News of the return of the player known as ‘Peanut’ in the blue corner of Merseyside was understandably greeted with great excitement, while Bafana Bafana boss Pitso Mosimane also wasted no time giving his captain the seal of approval after a year of frustration. And with his 30th birthday looming large in just over a month’s time, there is little doubt that Pienaar needs to be playing regularly and a return to the ground where he has arguably produced the best football of his career seems to suit all parties.
Now back home in his home in Woolton in the outskirts of Liverpool that had been up for sale since his departure for London, everything appears rosy. But quite where this leaves Pienaar’s future with Spurs remains to be seen.

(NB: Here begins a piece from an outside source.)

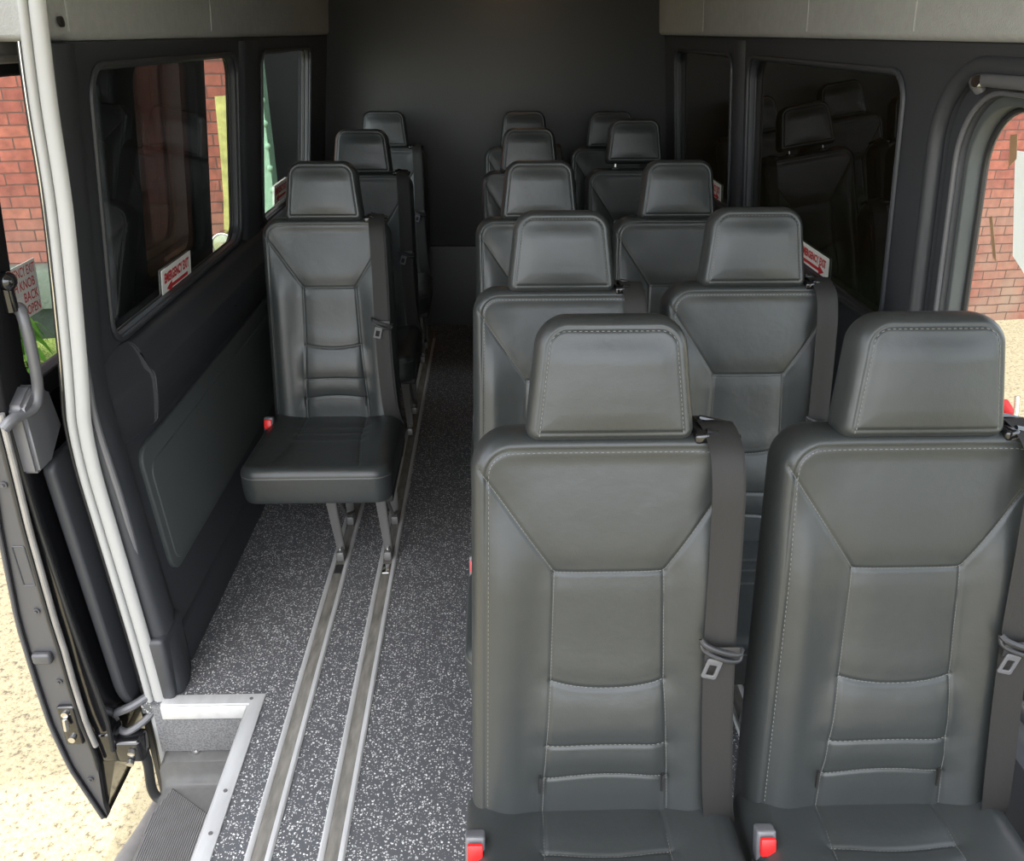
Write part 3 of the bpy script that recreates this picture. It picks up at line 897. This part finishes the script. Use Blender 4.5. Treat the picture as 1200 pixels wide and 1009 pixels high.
# ------------------------------------------------------------------ entry: aluminium trim, riser, step
t1 = plate('trim_13', [(-.668, .3), (-.630, .3), (-.630, 1.832), (-.905, 1.832), (-.905, 1.794), (-.668, 1.794)], [], .006, .0015, M['alu'], lambda u, v, w: (u, v, .002+w)); struct(t1)
bm = bmesh.new(); box(bm, -.905, -.668, 1.788, 1.796, -.042, .002, .002); box(bm, -.674, -.667, .3, 1.79, -.042, .002, .002)
struct(bm_obj('trim_14', bm, M['alu']))
for k, (x, y) in enumerate(((-.665, 1.812), (-.649, 1.50), (-.649, 1.38))):
    bm = bmesh.new(); cyl(bm, (x, y, .0055), (0, 0, 1), .005, .003, 14)
    s_ = bm_obj('trim_screw', bm, M['leg']); tag(s_, ('screw in the aluminium trim at the step corner', 'screw in the aluminium edge trim beside the ribbed step pad', 'screw in the aluminium edge trim nearest the camera')[k], 'screw')
bm = bmesh.new(); box(bm, -.93, -.66, 1.796, 1.83, -.165, -.002, .001); box(bm, -.668, -.655, .3, 1.80, -.3, -.002, .001)
struct(bm_obj('trim_15', bm, M['riser']))
stp = empty('entry_step', (-.8, 1.6, -.25)); tag(stp, 'grey moulded plastic entry step with a ribbed pad below the left door opening', 'step')
L4 = Vector((-.8, 1.6, -.25))
bm = bmesh.new()
# profile in (y, z), extruded over x with an outer rim
pr = [(1.835, -.165), (1.775, -.172), (1.768, -.176), (1.764, -.215), (1.756, -.238), (1.74, -.248), (1.6, -.25), (1.3, -.252), (.9, -.255), (.5, -.26)]
cols = [(-.66, 0), (-.80, 0), (-.895, 0), (-.915, -.004), (-.928, -.014), (-.934, -.03), (-.936, -.10), (-.93, -.2)]
rows = []
for y, z in pr:
    rows.append([bm.verts.new((x + (-.012*(1.8-y) if x < -.85 else 0), y, z+dz)) for x, dz in cols])
for a, b in zip(rows[:-1], rows[1:]):
    for k in range(len(a)-1): bm.faces.new((a[k], a[k+1], b[k+1], b[k]))
bmesh.ops.solidify(bm, geom=bm.faces[:], thickness=.006)
bm_obj('tread', local(bm, L4), M['step'], stp, sharp=50)
bm = bmesh.new(); cyl(bm, (-.838, 1.797, -.1665), (0, -.1, 1), .012, .006, 20); cyl(bm, (-.838, 1.797, -.163), (0, -.1, 1), .006, .008, 6)
bm_obj('screw', local(bm, L4), M['steel'], stp)
# ribbed pad
quad = [(-.897, 1.742), (-.775, 1.655), (-.762, 1.50), (-.80, 1.32), (-.915, 1.42), (-.922, 1.655)]
pad = plate('ribbed_pad', quad, [], .004, .001, M['step_mat'], lambda u, v, w: (u-L4.x, v-L4.y, -.2485+w-L4.z), stp)
def clip_line(x):
    ys = []
    for a, b in zip(quad, quad[1:]+quad[:1]):
        if (a[0]-x)*(b[0]-x) < 0: ys.append(a[1]+(b[1]-a[1])*(x-a[0])/(b[0]-a[0]))
    return (min(ys), max(ys)) if len(ys) >= 2 else None
bm = bmesh.new()
x = -.920
while x < -.764:
    c_ = clip_line(x)
    if c_ and c_[1]-c_[0] > .02: box(bm, x-.0014, x+.0014, c_[0]+.004, c_[1]-.004, -.2475, -.243)
    x += .0058
bm_obj('rib', local(bm, L4), M['step'], pad, smooth=False)['kind'] = 'stuff'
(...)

Details of the season-long loan have yet to emerge, although it’s unlikely Everton will have been able to finance his weekly wages of around £60,000 – meaning Redknapp’s side are paying a large slice of that figure. Unless he is prepared to take a hefty pay-cut on the remaining three years of that contract, a permanent return to Goodison Park seems impossible.
That leaves just handful of clubs who may be prepared to offer Pienaar an escape route from White Hart Lane, assuming he remains surplus to requirements on his return to north London at the end of the season. But for the player who was given his original nickname in the tough Westbury township in Johannesburg after watching Italy’s Toto Schillachi at the 1990 World Cup, it is hard to underestimate the relief he will be feelling now he finds himself back in the company of old friends in the city he now considers a second home.